Chicago White Sox chairman Jerry Reinsdorf, whose team shares Camelback Ranch with the Dodgers, endorses this theory. From the Chicago Tribune:

"The opening of the Rockies-Diamondbacks stadium (Talking Stick at Salt River Fields) is definitely pulling people away," Sox chairman Jerry Reinsdorf said before 10,074 fans attended Wednesday's game between the Sox and world champion Giants. "Now you have six teams in the East Valley. Most of the people who come out here with disposable income like to stay in Scottsdale. So if you're a White Sox fan, you can come to Scottsdale and see us play six times without driving out (to Glendale)."

Reinsdorf went on to cite the lack of development in the Glendale area, leaving Camelback Ranch stranded without surrounding restaurants, retailers, hotels and condominiums. That's not what the city and the team had projected when it moved to Glendale in 2009.

Might anything else be affecting attendance? Here are some other possibilities.

• Ballpark size: Camelback Ranch is the biggest ballpark in the Cactus League, with a capacity of 13,000. Perhaps it's just too big to fill regularly. However, that didn't seem to be a problem for the Dodgers last year, when they averaged 11, 589 fans per game.

• Ticket prices: The priciest ticket for a Dodgers spring training game is $47 for a home plate box seat. Compare that to $22 for a field level box seat at Maryvale Park for a Milwaukee Brewers game. Or $25 for infield box seats at Salt River Fields.
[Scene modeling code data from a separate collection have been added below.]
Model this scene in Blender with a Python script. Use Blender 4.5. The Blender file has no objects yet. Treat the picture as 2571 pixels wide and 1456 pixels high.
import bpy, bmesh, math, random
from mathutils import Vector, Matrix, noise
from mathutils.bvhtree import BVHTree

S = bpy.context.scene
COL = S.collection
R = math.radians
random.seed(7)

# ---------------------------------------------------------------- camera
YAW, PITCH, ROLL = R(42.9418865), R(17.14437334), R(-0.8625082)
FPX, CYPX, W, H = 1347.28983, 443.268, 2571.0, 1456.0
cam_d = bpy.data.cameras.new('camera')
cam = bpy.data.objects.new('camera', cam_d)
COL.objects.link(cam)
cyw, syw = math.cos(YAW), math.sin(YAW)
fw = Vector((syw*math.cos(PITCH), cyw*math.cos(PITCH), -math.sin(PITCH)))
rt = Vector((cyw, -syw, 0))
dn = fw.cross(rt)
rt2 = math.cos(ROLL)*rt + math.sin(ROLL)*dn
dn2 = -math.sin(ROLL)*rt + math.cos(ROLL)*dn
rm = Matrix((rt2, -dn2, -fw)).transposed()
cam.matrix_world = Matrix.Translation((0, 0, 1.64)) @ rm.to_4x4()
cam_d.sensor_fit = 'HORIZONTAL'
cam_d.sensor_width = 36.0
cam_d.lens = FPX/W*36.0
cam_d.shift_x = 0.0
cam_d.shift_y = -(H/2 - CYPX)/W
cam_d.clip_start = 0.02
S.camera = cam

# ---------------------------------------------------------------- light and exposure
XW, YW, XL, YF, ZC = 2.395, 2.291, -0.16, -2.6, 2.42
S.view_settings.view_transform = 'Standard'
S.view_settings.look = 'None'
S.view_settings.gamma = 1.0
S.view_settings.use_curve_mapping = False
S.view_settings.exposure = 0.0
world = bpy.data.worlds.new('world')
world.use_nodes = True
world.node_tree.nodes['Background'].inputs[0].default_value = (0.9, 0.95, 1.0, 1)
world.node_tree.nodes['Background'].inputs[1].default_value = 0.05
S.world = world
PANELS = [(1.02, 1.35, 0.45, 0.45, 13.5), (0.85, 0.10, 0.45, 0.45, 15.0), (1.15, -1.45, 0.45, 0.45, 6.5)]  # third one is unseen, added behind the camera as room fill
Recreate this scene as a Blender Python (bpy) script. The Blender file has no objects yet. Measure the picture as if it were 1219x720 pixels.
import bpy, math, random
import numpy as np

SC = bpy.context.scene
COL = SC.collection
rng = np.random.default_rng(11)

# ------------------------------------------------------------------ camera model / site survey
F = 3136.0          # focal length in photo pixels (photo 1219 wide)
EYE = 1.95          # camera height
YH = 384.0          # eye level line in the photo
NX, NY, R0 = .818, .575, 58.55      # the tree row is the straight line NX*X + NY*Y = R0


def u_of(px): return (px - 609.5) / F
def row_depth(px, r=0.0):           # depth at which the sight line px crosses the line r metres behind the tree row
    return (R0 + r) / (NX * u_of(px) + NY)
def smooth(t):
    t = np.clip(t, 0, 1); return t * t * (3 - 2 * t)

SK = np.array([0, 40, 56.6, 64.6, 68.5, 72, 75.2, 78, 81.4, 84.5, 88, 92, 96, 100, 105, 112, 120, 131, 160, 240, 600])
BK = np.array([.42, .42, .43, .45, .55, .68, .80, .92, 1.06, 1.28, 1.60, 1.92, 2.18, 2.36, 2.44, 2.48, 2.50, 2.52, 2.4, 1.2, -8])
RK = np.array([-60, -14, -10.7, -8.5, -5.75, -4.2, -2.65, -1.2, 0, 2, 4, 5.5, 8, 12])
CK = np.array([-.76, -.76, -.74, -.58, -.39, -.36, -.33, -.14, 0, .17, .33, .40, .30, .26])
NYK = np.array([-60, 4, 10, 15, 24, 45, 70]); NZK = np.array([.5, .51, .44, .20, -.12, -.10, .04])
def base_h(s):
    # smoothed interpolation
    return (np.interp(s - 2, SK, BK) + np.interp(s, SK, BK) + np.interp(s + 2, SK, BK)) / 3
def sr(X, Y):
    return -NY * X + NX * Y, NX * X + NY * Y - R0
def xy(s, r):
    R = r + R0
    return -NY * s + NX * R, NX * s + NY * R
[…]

• Old traditions die hard: The Dodgers held spring training in Vero Beach, Fla., for 61 years before moving to Arizona. Could there be any hard feelings from Dodgers fans over abandoning Dodgertown? It seems unlikely, since Arizona is such a shorter trip from Southern California than Central Florida.

Did the Dodgers draw more fans at Holman Stadium? During their last season in Vero Beach, the team averaged 6,604 per game (capacity was roughly 6,500) which means today's crowds are roughly what they were at Vero. But did the likes of Jackie Robinson, Duke Snider and Maury Wills train at Camelback?

Besides, the Dodgers aren't the only team to spurn the Grapefruit League in favor of the Cactus League. Over the past three years, the Indians left Winter Haven and the Reds bolted from Sarasota. The population of Cactus League teams in the Phoenix is much bigger than it was even five years ago.

The Dodgers have to compete harder for fans' dollars.

UPDATE: True Blue LA would like to raise an objection to Dilbeck's numbers (and did so in response to this post, via my Facebook page). Perhaps some fuzzy math was employed?

My first thought was that it would have been better to compare numbers through the same point in spring training, or even wait until spring is done to compare apples to apples. After all, at the time Dilbeck wrote that, the Dodgers still had seven home games left, many during a week when many people have spring break, plus three weekend games. However, upon further review, the numbers are flawed.

Dilbeck is correct that the Dodgers had 17 home games last spring, but three of those weren't at Camelback Ranch. They played one game in Las Vegas and two exhibition games at Dodger Stadium. Take out those three games, and we have the following numbers:

• 2010 at Camelback Ranch: 14 home games, 8,623 average attendance

• 2011 at Camelback Ranch: 11 home games, 7,144 average attendance (through Monday)

That's a 17 percent decrease, right in line with the MLB average this spring. Let's see what the final numbers are, after the Dodgers play all of their home games at Camelback. But the plummet in attendance may have been oversold a bit.